An artistic manifesto can help you define who you are as an artist. It can also help you develop a different creative mindset. You might find a new approach to creating art by looking at it from a new point of view. Writing down your thoughts can help you understand what makes you an artist and what you need to do to fulfill your ambitions.


And although some artists don't like talking about their work, learning how to explain your creative motives can be a useful skill when promoting yourself and working out why you make art in the first place. Even if an artist only writes an art manifesto for themselves, it helps understand process and motives for creating work.


Here are five examples of famous Artistic Manifestos...


Dada Manifesto, Tristan Tzara, 1918 - The Dada movement was born out of a reaction against nationalism and rationalism, which these artists believed to have caused the First World War.


A work of art is never beautiful by decree, objectively and for all. Hence criticism is useless, it exists only subjectively, for each man separately, without the slightest character of universality… Dada was born of a need for independence, of a distrust toward unity. Those who are with us preserve their freedom. We recognize no theory.


Five Points Towards a New Architecture, Le Corbusier, 1926 - Le Corbusier is now credited as a pioneer of modern architecture. His prefabricated housing, with its emphasis on open communal space and exterior facades free from structural constraint, were hugely influential in the re-building of French cities after the First World War. "A house is a machine for living in.” This extract demonstrates his approach to uncomplicated modern buildings.

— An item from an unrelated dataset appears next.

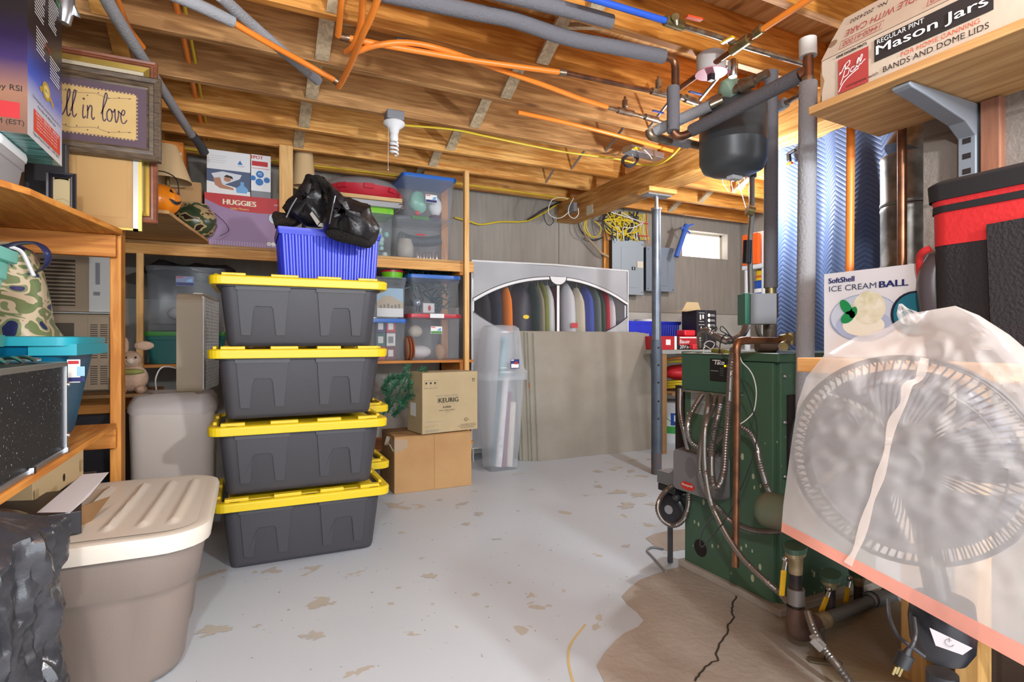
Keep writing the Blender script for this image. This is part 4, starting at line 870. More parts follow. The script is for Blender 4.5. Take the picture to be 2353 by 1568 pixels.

The following points in no way relate to aesthetic fantasies or a striving for fashionable effects, but concern architectural facts that imply an entirely new kind of building, from the dwelling house to palatial edifices… The age of the architects is coming.


The Laws of Sculptors, Gilbert & George, 1967 - Gilbert Proesch and George Passmore met at art school in 1967 and formed a partnership that has lasted for over 40 years. In work that tackles a myriad of social issues - including sex, religion, race, addiction and death - the artists often appear themselves as “living sculptures”, typically dressed in smart grey suits. Their overriding mantra is “Art for all”, a reaction against the intellectual and economical elitism of contemporary art. This wry extract is taken from the pair’s first manifesto of 1969, The Laws of Sculptors.


1. Always be smartly dressed, well groomed, relaxed, friendly, polite and in complete control.

2. Make the world believe in you and to pay heavily for this privilege.

3. Never worry, assess, discuss or criticize but remain quiet respectful and calm.

4. The Lord chisels still, so don’t leave your bench for long.


The Guerilla Girls, 1985-90 - n 1984, a group of anonymous women, wearing gorilla masks, picketed the Museum of Modern Art in New York. MoMA was opening a show which purported to be a definitive survey of contemporary art, and yet out of the 169 artists featured in the show, only 13 were female. Since their inception, the group have worked to expose the under-representation of women in the art world by targeting galleries, art dealers and critics. Their manifesto comes in the form of their famous slogan artworks.


Do women have to be naked to get into the Met. Museum? Less thatn 5% of the artists in the Modern Art Sections are women, but 85% of th nudes are female.


Red Alan's Manifesto, Grayson Perry RA, 2014 - Grayson Perry RA once famously asserted, “I can be outrageous because the vice squad is never going to raid a pottery exhibition.” Through traditional craft – tapestry and ceramics – Perry explores a disparity between form and subject and chronicles contemporary life.


Nothing in art is new or old fashioned, only good or bad.